Longerich is at his best describing day-to-day politics, but he also writes about Goebbels the private person. In the first part of the book we read of many women with whom he had affairs – Anke and Else, Elisabeth and Alma, Dora and Tamara, Hannah and Johanna, Xenia and Erika – but most remain little more than names. Then, in November 1930, he met the attractive divorcee Magda Quandt. They were married a year later with Hitler as a witness. He then became, in effect, the third member of a strange triangular relationship that installed Magda at the Führer’s side as a sort of first lady of National Socialism. Hitler became practically a family member, a frequent visitor who was very close to the Goebbels children, all of whom had names beginning with H. When the marriage nearly ended in 1938 because of Goebbels’s affair with Lida Baarová, Hitler insisted that they stay together. The family lived in great material comfort. Before the Nazis came to power the “radical” Goebbels spouted anti-bourgeois rhetoric and usually wore a leather jacket or an old trench coat. After 1933, he dressed in tailored suits. His residence in Berlin, greatly expanded in 1939, had a staff of 18. There were additional homes on the Bogensee and on the fashionable Wannsee island of Schwanenwerder. He liked fancy cars, and soon after he and Magda moved into the Schwanenwerder summer residence in 1936 he bought his third new boat since taking office. The war changed none of this, at least initially. Goebbels proudly acquired a new Mercedes in 1940 (“a magnificent car”), while the occupation of France provided the opportunity to acquire valuable rugs, furniture and artworks at the expense of the propaganda ministry.
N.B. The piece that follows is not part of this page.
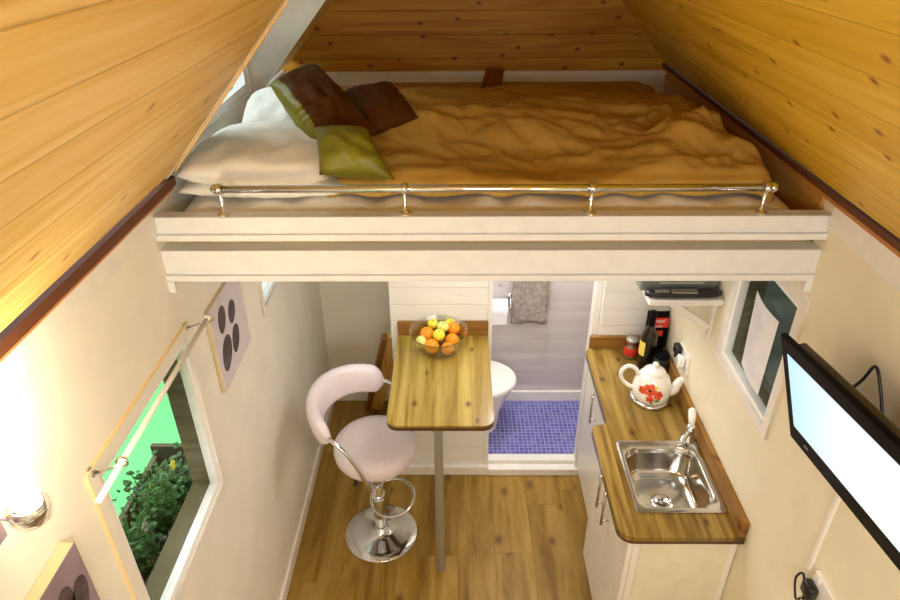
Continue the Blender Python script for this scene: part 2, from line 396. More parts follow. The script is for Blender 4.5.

Goebbels remained outside the inner circle of decision-makers as war approached. He knew nothing in advance about the Nazi-Soviet pact, for example; his role was to prepare the German people psychologically for war. After hostilities began he remained the great choreographer of enthusiasm and resolve. The wartime years were accompanied by another change of costume. Elegant suits now gave way to party uniform, in which Goebbels delivered what Longerich calls his “most important but at the same time his most repulsive rhetorical performance”, the speech at the Berlin Sportpalast on 18 February 1943, in which he spoke of the need for “total war” and excoriated the Jews who guided Germany’s enemies.

Here the propagandist spoke with inner conviction. Goebbels was a virulent antisemite from his earliest days in the Nazi party and played a leading part in “Jewish policy” after the seizure of power, from the boycott of Jewish stores in 1933 to the November pogrom of 1938. During the war, he pressed hard for Berlin to be made “free of Jews”. “It seems grotesque that there are still 75,000 Jews in Berlin,” he wrote in August 1941. Antisemitism was as central to the wartime propaganda his department produced as it had been to earlier campaigns aimed at removing “alien” influences from German culture. After the genocidal policy began he wrote in his diary of deportations and liquidation. A long entry in March 1942 included the following: “A judgment is being carried out on the Jews that is barbaric but thoroughly deserved. The prophecy that the Führer gave them along the way for bringing about a new world war is beginning to come true in the most terrible fashion. There must be no sentimentality about these matters.” The Führer, he added, was the “unswerving champion and advocate of a radical solution”.

Goebbels’s faith in Hitler remained largely undimmed as the war closed in on Germany, and he was rewarded for his loyalty. After the July plot of 1944, he was named Reich plenipotentiary for total war and could now get his own men in the ministries of party rivals such as Alfred Rosenberg. As other leading Nazis such as Göring, Albert Speer and Himmler lost Hitler’s confidence, so Goebbels’s star rose. But the position he had always craved came only when it was evident to everyone but Hitler that the war was lost. The last surviving entry in his diary came on 10 April 1945. Eleven days after that, he, Magda and the children moved into the Führerbunker to await the end.